Here's a question ... why is Erlang so ugly?
I don't mean that in a pejorative way (not much, anyway). I mean, I really love what it does. I'm totally impressed with Erlang's power and simplicity. I'm writing simulations which are about a quarter of the size of the Python equivalent. So this is not to be taken as a criticism of Erlang which I'm definitely committing myself to, this year. Rather this is some random speculation about programming language aesthetics.
Erlang is wonderfully concise. And yet, somehow, unlike Python, unlike Haskell, it just doesn't come across as beautiful. It's confusing. It looks cluttered.
A couple of lines look fabulous. But the simplicity doesn't scale.

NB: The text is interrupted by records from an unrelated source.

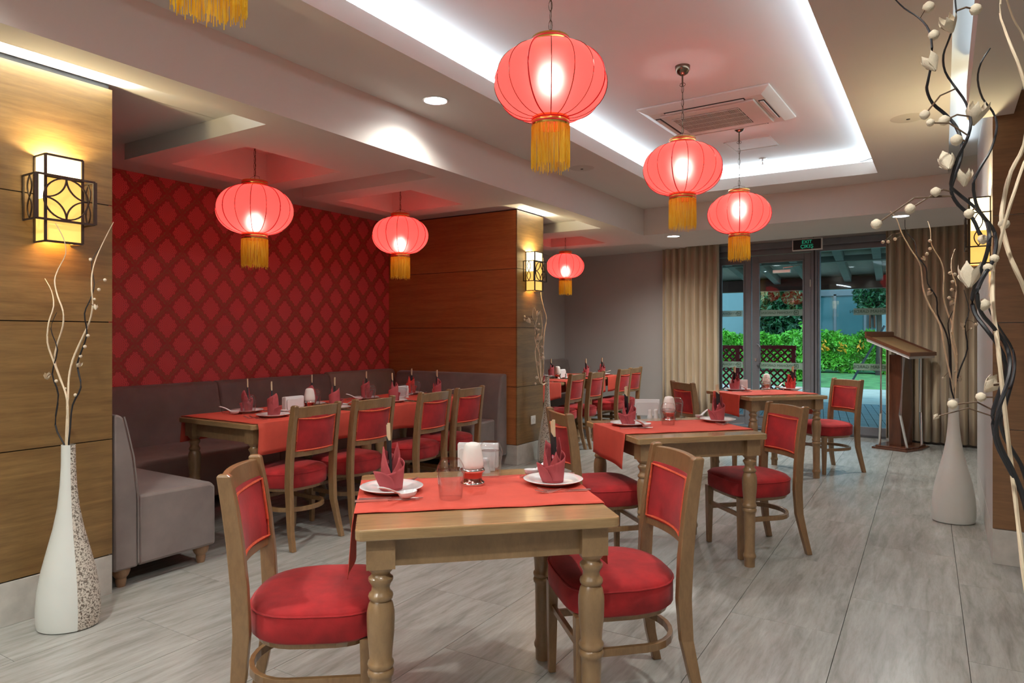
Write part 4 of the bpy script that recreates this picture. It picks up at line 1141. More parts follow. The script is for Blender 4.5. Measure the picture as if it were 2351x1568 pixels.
suede_block('backrest', [(-5.51, .10), (-5.33, .10), (-5.34, .5), (-5.365, .75), (-5.40, .92), (-5.425, .945), (-5.51, .95)], 6.62, 10.38, M['suede'], rb_, 'y')
suede_block('seat', [(-5.33, .10), (-4.80, .10), (-4.80, .44), (-4.83, .465), (-5.33, .478)], 6.62, 10.32, M['suede'], rb_, 'y')
feet(rb_, [(-4.88, 6.8), (-4.88, 8.9)])

# ---- lanterns
def make_lantern():
    t = thing('paper_lantern', '', 'lantern', group='red silk lanterns with golden fringes')
    prof = []
    NR = 16
    for i in range(21):
        a = -PI / 2 + PI * i / 20; c = max(0, math.cos(a))
        prof.append((.082 + .168 * c ** 1.08, .158 * math.sin(a)))
    def md(a, z):
        ph = (a * NR / (2 * PI)) % 1.0
        return 1 - .018 * math.sin(PI * ph) * (1 - abs(z) / .16)
    obj('shell', MB().lathe(prof, NR * 6, mod=md, cap=(False, False)), M['silk'], t, smooth=True)
    rb = None
    for k in range(NR):
        a = 2 * PI * k / NR
        p = [((r + .0015) * math.cos(a), (r + .0015) * math.sin(a), z) for r, z in prof]
        obj('rib', MB().tube(p, .0021 if k % 4 else .0034, 4), M['redband' if k % 4 == 0 else 'canopy'], t, smooth=True)
    for zc_, nm in ((.157, 'top_collar'), (-.197, 'bottom_collar')):
        cc = obj(nm, MB().lathe([(.0835, zc_), (.0845, zc_ + .001), (.0845, zc_ + .039), (.0835, zc_ + .040), (.079, zc_ + .040), (.079, zc_)], 36, cap=(False, False)), M['brass'], t, smooth=True)
        for dz in (.009, .025): obj('stripe', MB().lathe([(.0850, zc_ + dz), (.0855, zc_ + dz + .001), (.0855, zc_ + dz + .006), (.085, zc_ + dz + .007)], 36, cap=(False, False)), M['redband'], cc, smooth=True)
    rnd = random.Random(3); vs = []; fs = []
    for k in range(230):
        a = 2 * PI * k / 230 + rnd.gauss(0, .01); r = .0835 + rnd.gauss(0, .0015); ln = .178 + rnd.gauss(0, .010); dx = rnd.gauss(0, .003)
        x, y = r * math.cos(a), r * math.sin(a); tx, ty = -math.sin(a) * .0010, math.cos(a) * .0010
        b = len(vs)
        vs += [(x - tx, y - ty, -.196), (x + tx, y + ty, -.196), (x + dx * .4 + tx, y + dx * .3 + ty, -.196 - ln * .5), (x + dx * .4 - tx, y + dx * .3 - ty, -.196 - ln * .5), (x + dx + tx, y + ty - dx, -.196 - ln), (x + dx - tx, y - ty - dx, -.196 - ln)]
        fs += [(b, b + 1, b + 2, b + 3), (b + 3, b + 2, b + 4, b + 5)]
    tf = obj('fringe', MB().add(vs, fs), M['fringe'], t, kind='stuff')
    s = tf.modifiers.new('thickness', 'SOLIDIFY'); s.thickness = .0012
    obj('bulb', MB().sphere((0, 0, .0), .036, 14, 10, 1.1), M['bulb'], t, smooth=True)
    obj('socket', MB().lathe([(.001, .036), (.016, .036), (.018, .06), (.012, .075), (.012, .17), (.001, .17)], 12), M['black'], t, smooth=True)
    bl = MB()
    for s in (1, -1): bl.tube([(s * .045, 0, .190), (s * .045, 0, .222), (s * .008, 0, .232), (0, 0, .236)], .0014, 5)
    bl.tube([(0, 0, .17), (0, 0, .238)], .002, 5)
    obj('bail', bl, M['chain'], t)
    light('lantern_light', 'POINT', (0, 0, 0), 1, (1, .80, .70), parent=t, shadow_soft_size=.035)
    return t
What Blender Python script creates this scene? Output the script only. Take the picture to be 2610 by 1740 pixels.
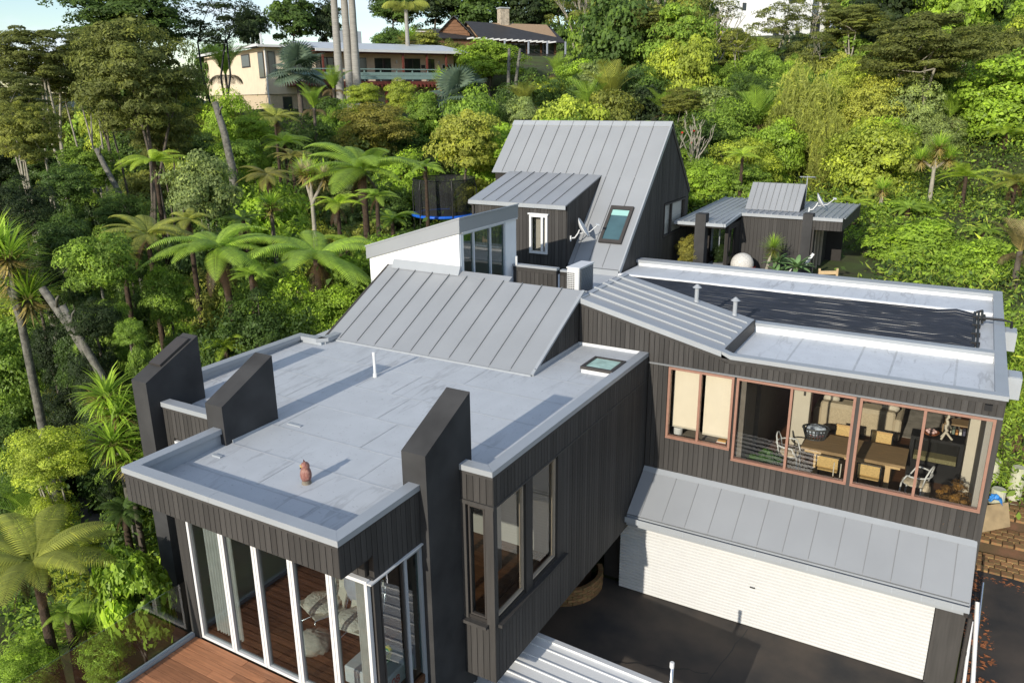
import bpy, math, random
import numpy as np
from mathutils import Vector, Matrix
for o in list(bpy.data.objects): bpy.data.objects.remove(o)
SC = bpy.context.scene
COL = SC.collection
rad = math.radians
# ------------------------------------------------------------------ camera
cd = bpy.data.cameras.new('camera'); cam = bpy.data.objects.new('camera', cd); COL.objects.link(cam)
yaw, pit, rol = -0.52627485, 0.30145372, 0.01031942
fw = Vector((math.sin(yaw)*math.cos(pit), math.cos(yaw)*math.cos(pit), -math.sin(pit)))
ri = Vector((math.cos(yaw), -math.sin(yaw), 0)); dn = fw.cross(ri)
r2 = math.cos(rol)*ri + math.sin(rol)*dn; d2 = -math.sin(rol)*ri + math.cos(rol)*dn
cam.matrix_world = Matrix(((r2.x, -d2.x, -fw.x, 0), (r2.y, -d2.y, -fw.y, 0), (r2.z, -d2.z, -fw.z, 11.0), (0, 0, 0, 1)))
cd.sensor_width = 36; cd.lens = 27.714; cd.clip_start = 0.1; cd.clip_end = 6000
SC.camera = cam
# ------------------------------------------------------------------ sky, sun, exposure
SUN_EL, SUN_AZ = rad(20.0), rad(3.0)      # elevation; shadows run towards +Y, 3 degrees to +X
w = bpy.data.worlds.new('World'); SC.world = w; w.use_nodes = True
nt = w.node_tree; nt.nodes.clear()
sky = nt.nodes.new('ShaderNodeTexSky'); sky.sky_type = 'NISHITA'; sky.sun_disc = False
sky.sun_elevation = SUN_EL; sky.sun_rotation = rad(180)+SUN_AZ; sky.altitude = 60; sky.dust_density = .25; sky.ozone_density = 1.6
tc = nt.nodes.new('ShaderNodeTexCoord'); mp = nt.nodes.new('ShaderNodeMapping'); mp.inputs['Scale'].default_value = (1, 1, 3.2)
cn = nt.nodes.new('ShaderNodeTexNoise'); cn.inputs['Scale'].default_value = 4.2; cn.inputs['Detail'].default_value = 9; cn.inputs['Roughness'].default_value = .56
cr = nt.nodes.new('ShaderNodeValToRGB'); cr.color_ramp.elements[0].position = .47; cr.color_ramp.elements[1].position = .62
mx = nt.nodes.new('ShaderNodeMixRGB'); mx.inputs[2].default_value = (5.4, 5.9, 6.8, 1)
bg = nt.nodes.new('ShaderNodeBackground'); bg.inputs['Strength'].default_value = .15
out = nt.nodes.new('ShaderNodeOutputWorld')
L = nt.links.new
L(tc.outputs['Generated'], mp.inputs[0]); L(mp.outputs[0], cn.inputs['Vector']); L(cn.outputs[0], cr.inputs[0])
L(cr.outputs[0], mx.inputs[0]); L(sky.outputs[0], mx.inputs[1]); L(mx.outputs[0], bg.inputs[0]); L(bg.outputs[0], out.inputs[0])
sd = bpy.data.lights.new('sun', 'SUN'); sd.energy = 4.1; sd.angle = rad(.53); sd.color = (1, .935, .82)
sun = bpy.data.objects.new('sun', sd); COL.objects.link(sun)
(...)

At first guess, there seem to be three issues.
a) As people have noted, the record type is ugly. It is. And counter-intuitive to use in patterns (although I may just be stupid).
b) In general I think it's good and brave thing to take a stance *against* objects. But I haven't figured out how to do encapsulation (data-hiding, abstract types)
Sure, I can define polymorphic functions (one clause at a time per input type) which is a lot shorter and more powerful than overloaded methods in Java. But it has the effect of jumbling all my data-types together. Which just feels *wrong* to me. (Of course, maybe that's some residual OOness in my thinking.)
But I think that may be part of the bigger issue :
c) erlang doesn't seem to have resources for "programming in the large". And, ironically, because erlang is so powerful, that problem becomes visible at a smaller scale - precisely because in erlang "large" programs are actually "small".
Or rather, the only resource is "modules" (which means breaking up into multiple files - always an extra overhead.)
But if you avoid breaking things up into files, the opposite problem becomes apparent. I can do the equivalent of a small Java class (let's say something around 50-80 lines) in about 6 to 10 lines of Erlang. But 10 lines of erlang is too small for a separate file. So I'll add the next 10 line packet of functionality to the same file. By the time I'm up to 4 or 5 packets that would be handled as different classes in Java or Python I may have written only about 50 lines of code ... but it's all running together!
There's no higher level of organization to distinguish and separate the code. In Python I often put 5 or 6 small-medium classes in a single file or around 300-500 lines. But the indentation and editor make these reasonably distinct and identifiable. In contrast, my equivalent 200 lines of Erlang have no visual cues to break them up. I can't use functions as a visual element because pretty much every line is a new function (except when I'm doing I/O, which has its own "issues").
I'm left with using comments but my editor (Komodo), excellent in many ways, doesn't actually know Erlang and so doesn't colour them differently. And, in general, because functions are powerful, they *are* short : one or two lines. But those lines are typically much denser than Python. Even if a dedicated editor would colourize them, I'm not convinced that's such a big win at this density. On the other hand, I don't want to artificially scatter them out into multiple lines. I'm not trying to recreate Python with a slightly less appropriate syntax. I want to take advantage of Erlang's power and conciseness.
But I wonder what the right aesthetics for a language as high level, dense and abstract as Erlang is. Haskell looks cleaner to me - maybe because it does abstract data-types right. But can it solve the problem of organizing your larger-scale things? Lisp is no role-model. ML and its offspring have always repelled me visually. (Nothing can be more ugly, dispiriting and patronizing in a programming language than an explicit "begin" statement.)
Suggestions, anyone?
2 comments:
I think we need to seriously rethink how we edit code. I've given it some half-baked thoughts; I suppose I should solidify these soon.
Thanks Sean.
Interesting links. The first, initially, reminded me of the Language Oriented Programming that's coming from the IntelliJ crowd. But then I realized you were actually suggesting far more than that.
I'm definitely driven by a lot of the same frustrations. The longer term project I'm working on (think GeekWeaver meets SdiDesk) is meant to address some of them (within my horizon of do-ability).
As for colour, I'd say the real question is how you *input* it. Using the keyboard is it going to be easier to write in colour than to add some some other syntactic convention?
Very intriguing ideas though. I hope you'll start developing them. I'll follow with much interest.